Il pacifismo non è evidentemente al centro del pensiero di Kissinger. L’avvertimento a fermare la follia anti-russa che ha contagiato le élites occidentali serve piuttosto a prospettare una via d’uscita che eviti il precipitare nel baratro, sia sul fronte economico sia su quello militare. Il riferimento allo status quo ante implica inoltre l’accettazione da parte dell’Ucraina della cessione di parte del proprio territorio alla Russia, a cominciare dalla Crimea. La realtà sul campo ha peraltro già superato gli auspici di Kissinger, tanto che Kiev dovrà con ogni probabilità dire addio definitivamente anche alle repubbliche di Donetsk e Lugansk.

L’intervento di Kissinger ha causato sbigottimento e rabbia tra molti di coloro che in passato lo avevano celebrato come un insuperabile “statista” o una sorta di oracolo della geo-politica americana. Il fatto che uno degli uomini maggiormente coinvolti nei peggiori crimini commessi dagli Stati Uniti su scala globale nel secondo dopoguerra sia oggi una delle pochissime voci moderate in Occidente la dice lunga sul clima che si respira in Europa e negli Stati Uniti.

Anche se in molti si sono scagliati contro l’ex segretario di Stato, alcuni addirittura auspicandone apertamente la morte, lo stesso invito a parlare pubblicamente a Davos è forse un altro segnale del crescente diffondersi di inquietudini e malumori tra i potenti in Occidente per la china che ha imboccato la guerra in Ucraina. Dietro l’apparente compattezza, ostentata sempre nella cittadina svizzera con l’immancabile intervento in videoconferenza di Zelensky, sembrano esserci parecchi timori per le conseguenze di un conflitto interamente evitabile e provocato dai governi occidentali.

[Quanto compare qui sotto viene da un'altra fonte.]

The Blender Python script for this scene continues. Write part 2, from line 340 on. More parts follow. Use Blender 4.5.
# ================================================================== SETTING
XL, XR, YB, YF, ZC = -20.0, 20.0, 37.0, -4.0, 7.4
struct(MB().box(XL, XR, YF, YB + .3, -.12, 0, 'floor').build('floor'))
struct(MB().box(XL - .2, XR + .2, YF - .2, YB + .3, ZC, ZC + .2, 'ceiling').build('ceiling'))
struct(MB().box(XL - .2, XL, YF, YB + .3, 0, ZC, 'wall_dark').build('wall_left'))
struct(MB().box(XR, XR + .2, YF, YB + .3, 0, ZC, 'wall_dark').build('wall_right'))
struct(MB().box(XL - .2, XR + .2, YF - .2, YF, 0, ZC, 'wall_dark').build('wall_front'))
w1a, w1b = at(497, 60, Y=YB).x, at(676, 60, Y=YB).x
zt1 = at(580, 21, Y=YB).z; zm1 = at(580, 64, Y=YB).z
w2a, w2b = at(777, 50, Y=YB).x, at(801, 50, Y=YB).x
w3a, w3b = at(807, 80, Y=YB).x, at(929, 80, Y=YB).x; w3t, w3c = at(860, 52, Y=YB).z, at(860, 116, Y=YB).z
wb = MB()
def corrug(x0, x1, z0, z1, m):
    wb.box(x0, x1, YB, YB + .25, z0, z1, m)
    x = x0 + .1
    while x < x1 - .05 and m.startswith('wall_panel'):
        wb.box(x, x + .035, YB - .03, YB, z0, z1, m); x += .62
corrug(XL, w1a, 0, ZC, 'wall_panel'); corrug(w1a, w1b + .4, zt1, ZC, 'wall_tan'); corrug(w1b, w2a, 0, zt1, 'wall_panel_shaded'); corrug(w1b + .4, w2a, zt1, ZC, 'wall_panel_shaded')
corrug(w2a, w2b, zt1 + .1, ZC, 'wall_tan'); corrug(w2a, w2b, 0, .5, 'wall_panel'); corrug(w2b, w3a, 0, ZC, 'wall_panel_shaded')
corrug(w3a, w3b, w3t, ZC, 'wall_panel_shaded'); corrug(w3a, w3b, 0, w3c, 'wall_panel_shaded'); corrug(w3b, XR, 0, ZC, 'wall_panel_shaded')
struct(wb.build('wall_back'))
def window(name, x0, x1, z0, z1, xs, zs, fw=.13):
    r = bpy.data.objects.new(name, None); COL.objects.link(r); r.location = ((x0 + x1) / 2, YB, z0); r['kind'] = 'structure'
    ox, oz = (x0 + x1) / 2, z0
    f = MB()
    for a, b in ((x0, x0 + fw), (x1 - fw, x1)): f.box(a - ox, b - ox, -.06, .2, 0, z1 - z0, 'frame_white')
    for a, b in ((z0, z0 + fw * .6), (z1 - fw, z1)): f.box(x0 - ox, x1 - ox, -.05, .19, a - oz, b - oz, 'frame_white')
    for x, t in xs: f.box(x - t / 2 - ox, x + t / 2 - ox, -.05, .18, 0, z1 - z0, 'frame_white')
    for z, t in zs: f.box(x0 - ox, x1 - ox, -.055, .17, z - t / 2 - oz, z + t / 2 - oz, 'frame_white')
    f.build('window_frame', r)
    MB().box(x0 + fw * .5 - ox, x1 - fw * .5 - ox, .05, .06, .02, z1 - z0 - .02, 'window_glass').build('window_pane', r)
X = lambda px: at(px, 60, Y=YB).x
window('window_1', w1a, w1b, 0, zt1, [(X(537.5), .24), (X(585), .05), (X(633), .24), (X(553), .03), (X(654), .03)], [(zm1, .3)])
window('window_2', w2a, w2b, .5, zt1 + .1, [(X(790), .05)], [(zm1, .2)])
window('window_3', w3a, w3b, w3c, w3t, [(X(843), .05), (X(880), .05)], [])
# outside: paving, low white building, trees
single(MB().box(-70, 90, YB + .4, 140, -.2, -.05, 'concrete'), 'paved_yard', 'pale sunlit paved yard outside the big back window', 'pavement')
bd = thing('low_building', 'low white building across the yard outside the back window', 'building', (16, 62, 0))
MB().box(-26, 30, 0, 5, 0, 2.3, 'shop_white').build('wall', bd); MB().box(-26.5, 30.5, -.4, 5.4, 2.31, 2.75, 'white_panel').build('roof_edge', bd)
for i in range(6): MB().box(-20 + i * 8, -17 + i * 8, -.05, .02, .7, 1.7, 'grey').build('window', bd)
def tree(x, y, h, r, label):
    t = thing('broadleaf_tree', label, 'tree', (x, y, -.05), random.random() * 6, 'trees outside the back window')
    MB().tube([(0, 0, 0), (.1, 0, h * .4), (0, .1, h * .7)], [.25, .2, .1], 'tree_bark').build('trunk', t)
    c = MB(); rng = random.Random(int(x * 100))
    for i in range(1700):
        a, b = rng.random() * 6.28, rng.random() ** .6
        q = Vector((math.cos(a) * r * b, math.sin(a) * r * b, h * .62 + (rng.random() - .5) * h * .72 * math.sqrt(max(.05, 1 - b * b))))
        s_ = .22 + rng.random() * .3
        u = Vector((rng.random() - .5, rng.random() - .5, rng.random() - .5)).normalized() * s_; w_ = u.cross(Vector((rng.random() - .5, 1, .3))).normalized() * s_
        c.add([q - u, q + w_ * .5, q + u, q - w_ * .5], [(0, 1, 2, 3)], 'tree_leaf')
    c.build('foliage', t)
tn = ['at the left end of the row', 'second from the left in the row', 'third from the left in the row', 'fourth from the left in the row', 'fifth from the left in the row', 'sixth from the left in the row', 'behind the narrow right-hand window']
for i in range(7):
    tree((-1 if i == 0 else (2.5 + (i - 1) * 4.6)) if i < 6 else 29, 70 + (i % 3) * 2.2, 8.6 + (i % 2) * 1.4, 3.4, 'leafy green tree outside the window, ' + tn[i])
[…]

Se appare difficile una marcia indietro a questo punto, c’è almeno da sperare che prese di posizione come quelle di Kissinger contribuiscano a rompere il fronte dei guerrafondai e a offrire una via d’uscita diplomatica in tempi brevi. Per quanto riguarda il tentativo di impedire il consolidarsi della partnership strategica russo-cinese, il consiglio di Kissinger sembra essere invece fuori tempo massimo. A questo proposito è interessante citare un’intervista all’ex alto ufficiale dell’intelligence militare russa, Dmitry Trenin, pubblicata proprio nei giorni scorsi dal network russo RT.

Esponendo gli obiettivi strategici di Mosca nel perseguire le operazioni militari in Ucraina, Trenin spiega tra l’altro come lo sguardo del suo paese sia sempre più a est e agli sviluppi di una realtà globale impostata al multipolarismo. Nella creazione di un nuovo modello per l’ordine mondiale, racconta Trenin, gli orientamenti russi vanno verso la “cooperazione con potenze come Cina e India, così come Brasile, e con attori regionali come Turchia, i paesi ASEAN [Associazione delle Nazioni del Sud Est Asiatico], i paesi del Golfo [Persico], Iran, Egitto, Algeria, Israele, Sudafrica, Pakistan, Argentina, Messico” e altri ancora.